3. It makes you feel good. There is no way to describe the grin on a kid's face when, with his grandpa, he catches his first fish after your committee opens a new fishing hole in the "bad" part of town.

4. You meet some really nice people who will give you a different perspective on the world than the lawyers you usually associate with.

5. At the risk of motivating you for base reasons, you might meet someone who would want to send you some business simply because you are supporting your community, and they think that's a good idea.

6. We are very fortunate to be where we are in society, and we need to pay back society for what we have received.

7. It's something that anyone with a minimal sense of responsibility does.

8. People who give back live longer.

9. Your dog will think more of you.

10. It's the right example to set for your kids.

11. It gives you a chance to talk in plain English.

12. You'll get more Christmas cards.

13. Your mother would want you to.

14.You might actually get to change people's opinion of lawyers (for the better, this time).

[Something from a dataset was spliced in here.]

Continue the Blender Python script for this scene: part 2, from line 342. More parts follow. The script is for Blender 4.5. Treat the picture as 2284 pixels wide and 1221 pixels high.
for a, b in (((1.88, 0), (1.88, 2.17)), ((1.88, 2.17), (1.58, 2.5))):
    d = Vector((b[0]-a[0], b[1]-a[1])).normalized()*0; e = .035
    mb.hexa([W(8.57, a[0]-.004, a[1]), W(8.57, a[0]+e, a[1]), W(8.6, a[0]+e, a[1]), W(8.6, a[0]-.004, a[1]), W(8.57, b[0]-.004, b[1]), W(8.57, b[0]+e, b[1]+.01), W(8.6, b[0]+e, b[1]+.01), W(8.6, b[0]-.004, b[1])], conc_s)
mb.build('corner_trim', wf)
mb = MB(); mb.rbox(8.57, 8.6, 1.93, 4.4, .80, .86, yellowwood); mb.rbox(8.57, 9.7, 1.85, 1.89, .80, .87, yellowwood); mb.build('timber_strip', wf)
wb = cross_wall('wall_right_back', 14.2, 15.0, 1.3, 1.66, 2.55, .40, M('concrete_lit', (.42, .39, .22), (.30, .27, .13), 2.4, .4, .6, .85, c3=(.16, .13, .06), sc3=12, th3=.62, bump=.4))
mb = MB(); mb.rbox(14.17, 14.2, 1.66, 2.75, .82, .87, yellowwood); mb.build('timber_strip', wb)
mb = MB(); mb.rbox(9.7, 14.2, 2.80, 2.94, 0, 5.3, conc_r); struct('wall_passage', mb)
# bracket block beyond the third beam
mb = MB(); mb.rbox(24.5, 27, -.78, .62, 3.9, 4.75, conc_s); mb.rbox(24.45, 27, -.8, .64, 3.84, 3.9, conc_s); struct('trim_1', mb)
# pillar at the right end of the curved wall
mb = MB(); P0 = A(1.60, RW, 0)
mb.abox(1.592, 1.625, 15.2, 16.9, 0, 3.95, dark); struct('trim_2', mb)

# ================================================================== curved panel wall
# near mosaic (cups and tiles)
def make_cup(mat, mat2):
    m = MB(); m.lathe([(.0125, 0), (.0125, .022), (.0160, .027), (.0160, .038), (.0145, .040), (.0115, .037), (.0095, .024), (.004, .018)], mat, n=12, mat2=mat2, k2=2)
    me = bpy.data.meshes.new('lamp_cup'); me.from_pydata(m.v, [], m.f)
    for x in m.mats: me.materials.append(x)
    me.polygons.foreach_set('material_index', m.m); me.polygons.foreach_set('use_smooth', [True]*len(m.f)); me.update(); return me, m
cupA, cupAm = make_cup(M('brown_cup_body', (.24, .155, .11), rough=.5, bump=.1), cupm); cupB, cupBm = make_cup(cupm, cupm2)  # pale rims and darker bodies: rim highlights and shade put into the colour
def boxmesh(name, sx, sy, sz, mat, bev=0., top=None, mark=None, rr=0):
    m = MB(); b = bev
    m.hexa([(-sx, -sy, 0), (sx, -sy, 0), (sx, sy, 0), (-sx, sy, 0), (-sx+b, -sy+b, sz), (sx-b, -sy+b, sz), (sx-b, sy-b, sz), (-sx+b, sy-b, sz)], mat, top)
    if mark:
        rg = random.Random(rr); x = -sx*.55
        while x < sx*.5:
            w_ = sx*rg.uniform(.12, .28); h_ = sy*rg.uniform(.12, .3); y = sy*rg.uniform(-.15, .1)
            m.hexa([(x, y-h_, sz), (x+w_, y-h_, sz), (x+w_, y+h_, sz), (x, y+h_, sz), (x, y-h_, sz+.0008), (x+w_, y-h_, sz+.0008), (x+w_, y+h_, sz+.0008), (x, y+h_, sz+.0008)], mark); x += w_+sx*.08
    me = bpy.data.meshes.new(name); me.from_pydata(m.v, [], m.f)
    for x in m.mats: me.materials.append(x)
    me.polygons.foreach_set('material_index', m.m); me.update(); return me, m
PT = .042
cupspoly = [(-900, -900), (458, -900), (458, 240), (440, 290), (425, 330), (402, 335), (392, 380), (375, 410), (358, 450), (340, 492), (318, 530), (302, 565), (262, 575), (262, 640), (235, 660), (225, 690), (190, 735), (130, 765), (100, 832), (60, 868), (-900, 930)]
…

15. People will yell at you on the street. (Hello! How are you?)

16. You won't have time to watch TV, and your brain will firm up.

17. You'll find causes where you can get rid of all your excess money.

18. It's what good people do.

19. The thank-you's you'll get will balance out all of those obnoxious depositions.

20. Other lawyers will see you and want to copy you, thereby creating positive vibes.

21. Did I mention that it makes you feel good?

As lawyers, we all know other lawyers who are contributors to their communities. We need to make sure that they are recognized for their efforts. Often, those who help others are reticent about blowing their own horn. They should be honored for their efforts, both out of respect for the individual, and to make sure that folks outside of the profession realize the good works that attorneys do. If you know of someone that should receive recognition for their good works, let Diane Hartman, CBA Director of Communications, know about them.

The public wants lawyers and judges who understand their debt to the community. When I sat on the Supreme Court Nominating Commission, the lay members consistently wanted to know whether an applicant had served his or her community, and if not, why not.

In sum, your service is not only good for society, it's good for you, in many ways. Don't take my word for it. Ask Jim Croshal why he is the President of the Boy's and Girl's Club in Pueblo. Ask John Castellano, former DBA President, who started the Lincoln Park Scholars Program. Ask Dale Harris, CBA President-Elect, who chaired the Denver United Way Board; or Judge Wiley Daniel, who mentored students; or Melody Massih in Rifle, who volunteers in schools; or Boulder Magistrate T.J. Cole, who volunteers with kids.

Two of the issues I'm talking about as I visit local bar associations around the state are getting more lawyers involved in their communities and getting more lawyers involved in politics. I hope I've convinced you why community service is valuable. In another column, I'll try a harder sell: why you should be involved in politics.